== SOURCE MATERIAL ==

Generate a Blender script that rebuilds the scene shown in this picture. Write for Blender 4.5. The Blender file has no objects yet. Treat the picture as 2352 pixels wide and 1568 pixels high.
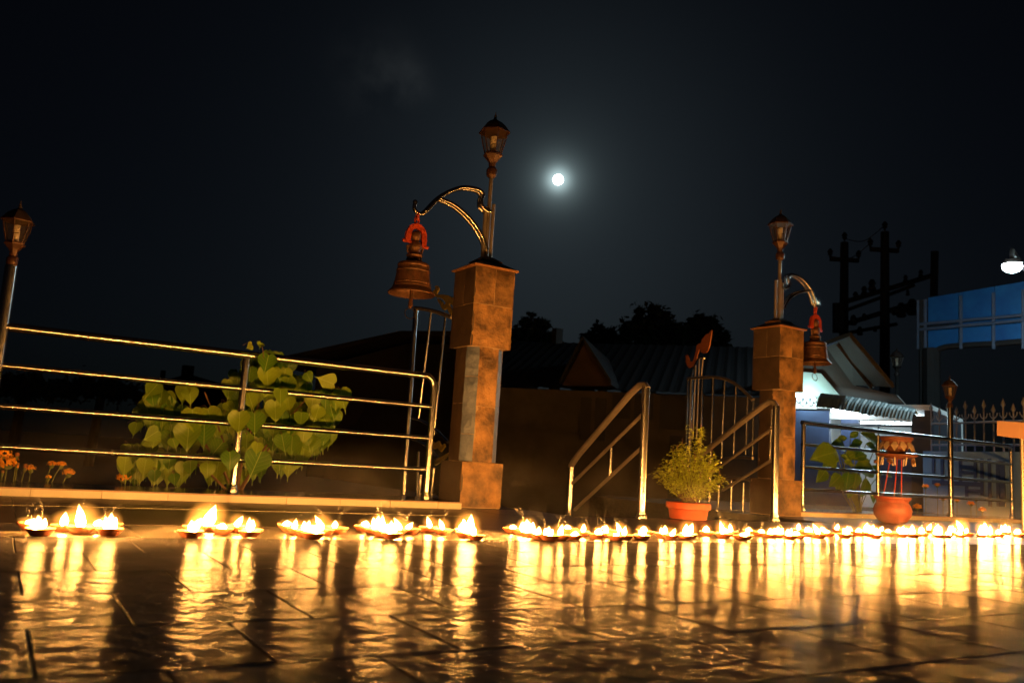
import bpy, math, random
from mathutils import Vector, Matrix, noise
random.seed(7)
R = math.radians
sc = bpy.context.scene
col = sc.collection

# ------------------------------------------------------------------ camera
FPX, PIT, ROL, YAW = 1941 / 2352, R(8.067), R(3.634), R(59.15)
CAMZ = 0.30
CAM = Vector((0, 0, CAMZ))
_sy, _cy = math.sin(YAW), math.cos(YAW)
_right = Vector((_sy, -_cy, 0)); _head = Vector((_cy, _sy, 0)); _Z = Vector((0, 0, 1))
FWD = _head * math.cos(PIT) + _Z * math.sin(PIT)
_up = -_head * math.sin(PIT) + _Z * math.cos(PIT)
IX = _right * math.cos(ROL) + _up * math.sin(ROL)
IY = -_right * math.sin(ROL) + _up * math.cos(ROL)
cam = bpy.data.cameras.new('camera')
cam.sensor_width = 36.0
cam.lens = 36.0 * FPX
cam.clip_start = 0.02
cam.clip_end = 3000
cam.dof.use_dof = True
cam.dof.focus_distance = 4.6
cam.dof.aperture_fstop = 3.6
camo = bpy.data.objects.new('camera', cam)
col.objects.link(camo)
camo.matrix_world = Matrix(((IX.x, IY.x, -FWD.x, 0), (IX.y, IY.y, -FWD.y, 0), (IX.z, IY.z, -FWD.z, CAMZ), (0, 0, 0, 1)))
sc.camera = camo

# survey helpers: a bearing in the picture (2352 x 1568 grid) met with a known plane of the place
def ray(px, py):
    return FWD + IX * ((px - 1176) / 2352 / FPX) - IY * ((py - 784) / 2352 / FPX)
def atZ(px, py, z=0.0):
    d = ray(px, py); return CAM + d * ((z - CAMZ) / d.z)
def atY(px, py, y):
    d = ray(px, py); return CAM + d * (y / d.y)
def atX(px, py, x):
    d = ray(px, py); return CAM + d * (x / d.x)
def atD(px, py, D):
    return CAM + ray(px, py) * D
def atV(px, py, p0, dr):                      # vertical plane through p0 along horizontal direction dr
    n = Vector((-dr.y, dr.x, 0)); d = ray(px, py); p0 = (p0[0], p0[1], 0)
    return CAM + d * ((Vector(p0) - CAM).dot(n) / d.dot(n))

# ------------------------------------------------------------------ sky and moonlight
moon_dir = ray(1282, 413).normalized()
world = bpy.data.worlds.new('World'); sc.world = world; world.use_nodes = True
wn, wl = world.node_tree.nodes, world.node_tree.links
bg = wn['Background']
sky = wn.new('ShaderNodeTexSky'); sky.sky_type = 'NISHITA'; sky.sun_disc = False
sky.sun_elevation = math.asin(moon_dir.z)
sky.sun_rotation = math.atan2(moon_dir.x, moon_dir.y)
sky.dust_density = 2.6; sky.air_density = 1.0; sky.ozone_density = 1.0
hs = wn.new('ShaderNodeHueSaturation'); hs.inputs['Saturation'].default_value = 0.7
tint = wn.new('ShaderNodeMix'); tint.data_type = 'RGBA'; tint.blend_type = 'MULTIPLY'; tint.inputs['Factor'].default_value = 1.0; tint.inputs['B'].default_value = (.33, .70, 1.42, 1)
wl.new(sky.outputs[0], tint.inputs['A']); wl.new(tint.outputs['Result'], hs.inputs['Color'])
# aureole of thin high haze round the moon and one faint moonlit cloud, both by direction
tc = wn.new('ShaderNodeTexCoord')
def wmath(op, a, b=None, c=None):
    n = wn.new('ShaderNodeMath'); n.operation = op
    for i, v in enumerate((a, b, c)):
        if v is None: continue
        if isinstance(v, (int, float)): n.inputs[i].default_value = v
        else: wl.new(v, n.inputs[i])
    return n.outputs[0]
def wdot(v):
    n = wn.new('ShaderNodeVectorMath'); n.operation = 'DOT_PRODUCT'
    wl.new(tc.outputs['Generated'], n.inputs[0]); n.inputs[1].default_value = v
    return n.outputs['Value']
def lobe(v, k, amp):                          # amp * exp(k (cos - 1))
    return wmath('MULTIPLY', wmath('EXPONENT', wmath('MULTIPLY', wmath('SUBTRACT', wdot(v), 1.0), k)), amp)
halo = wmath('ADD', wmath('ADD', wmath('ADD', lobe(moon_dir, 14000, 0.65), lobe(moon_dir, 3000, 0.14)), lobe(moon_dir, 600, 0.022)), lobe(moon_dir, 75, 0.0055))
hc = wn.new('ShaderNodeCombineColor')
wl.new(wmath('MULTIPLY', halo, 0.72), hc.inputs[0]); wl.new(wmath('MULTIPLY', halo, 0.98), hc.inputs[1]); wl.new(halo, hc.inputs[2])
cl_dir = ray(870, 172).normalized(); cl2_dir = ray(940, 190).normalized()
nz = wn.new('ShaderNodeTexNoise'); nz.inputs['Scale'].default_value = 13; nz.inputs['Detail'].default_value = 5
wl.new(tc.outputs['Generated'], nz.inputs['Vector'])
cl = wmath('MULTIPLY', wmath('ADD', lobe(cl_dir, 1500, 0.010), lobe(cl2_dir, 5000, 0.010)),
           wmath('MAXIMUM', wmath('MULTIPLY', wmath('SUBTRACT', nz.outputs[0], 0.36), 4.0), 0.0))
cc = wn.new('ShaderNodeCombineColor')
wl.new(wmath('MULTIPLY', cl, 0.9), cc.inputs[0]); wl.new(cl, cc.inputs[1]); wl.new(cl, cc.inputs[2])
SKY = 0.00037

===

WHAT YOU WILL DO: Starting at the first line of the material, output exactly the lines up to and including the one with "col = sc.collection". Do not include the pictures.

TASK RESPONSE:
Generate a Blender script that rebuilds the scene shown in this picture. Write for Blender 4.5. The Blender file has no objects yet. Treat the picture as 2352 pixels wide and 1568 pixels high.
import bpy, math, random
from mathutils import Vector, Matrix, noise
random.seed(7)
R = math.radians
sc = bpy.context.scene
col = sc.collection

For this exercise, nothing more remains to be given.